Il motivo di preoccupazione è rappresentato dal progetto di armonizzazione fiscale promosso dal mio amico Monti. Intendiamoci: sono il principale responsabile della sua nomina a commissario, e resto orgoglioso di averne suggerito il nome e di essermi adoperato a lungo per convincerlo ad accettare la carica. E' un economista serio e competente. che conosco da un numero indecoroso di anni e che ha meritato la reputazione di cui gode. Questo, tuttavia, non significa che io condivida sempre le sue idee. Il suo progetto di armonizzazione fiscale è pericolosissimo, come gli è stato ampiamente spiegato, fra gli altri, dal Wall Street Journal. che all'argomento ha dedicato un'intera pagina (29 luglio 1998), con interventi di economisti di tutto il mondo, fra cui un paio di vincitori del premio Nobel per l'economia, oltre a chi scrive.

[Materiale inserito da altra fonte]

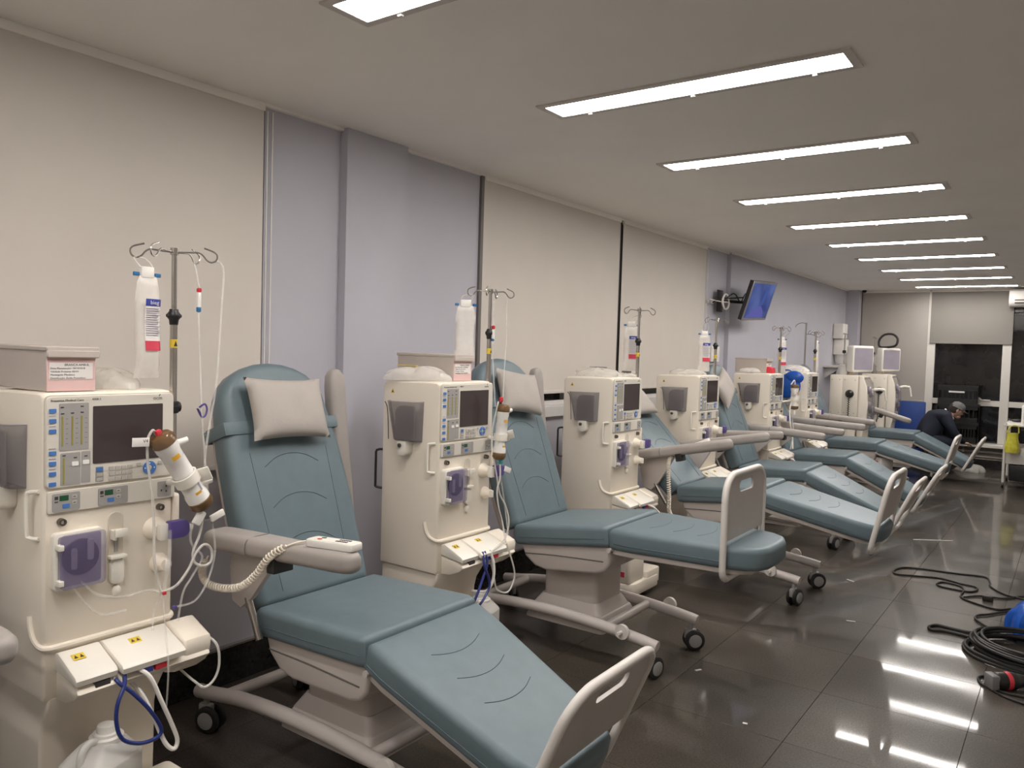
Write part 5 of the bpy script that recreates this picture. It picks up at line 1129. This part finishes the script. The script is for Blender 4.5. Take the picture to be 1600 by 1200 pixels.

Quel progetto, fra l'altro, comporta un aumento della tassazione degli investimenti in Europa che, oltre ad avere carattere recessivo (se si investe di meno, il tasso di sviluppo e le
speranze di creare occupazione si riducono), potrebbe innescare una spinta alla fuga di capitali dall'Europa con conseguente potenzialmente devastanti perla stabilità monetaria. Ma speriamo che Monti cambi idea.
Tornando ai nostri sinistri, l'intera vicenda dimostra la vacuità del loro conclamato europeismo, ma questo non dovrebbe stupire. Le Sinistre italiane sono state storicamente avverse per molti decenni all'idea di Europa (i comunisti votarono contro i Trattati di Roma ed i socialisti si astennero). Avendo cambiato idea, con il tipico eccesso di zelo del neofita, si sono dati a sbandierare un europeismo assolutamente immaginario, arrivando persino a sentirsi autorizzati ad attribuire o negare patenti di europeismo a destra ed a manca. Non senza un certo divertimento, mi sono sentito accusare di antieuropeismo dai nipotini di Togliatti, evidentemente convinti di dimostrare così la loro superiore fede nell'Europa. I fatti mi stanno rendendo giustizia.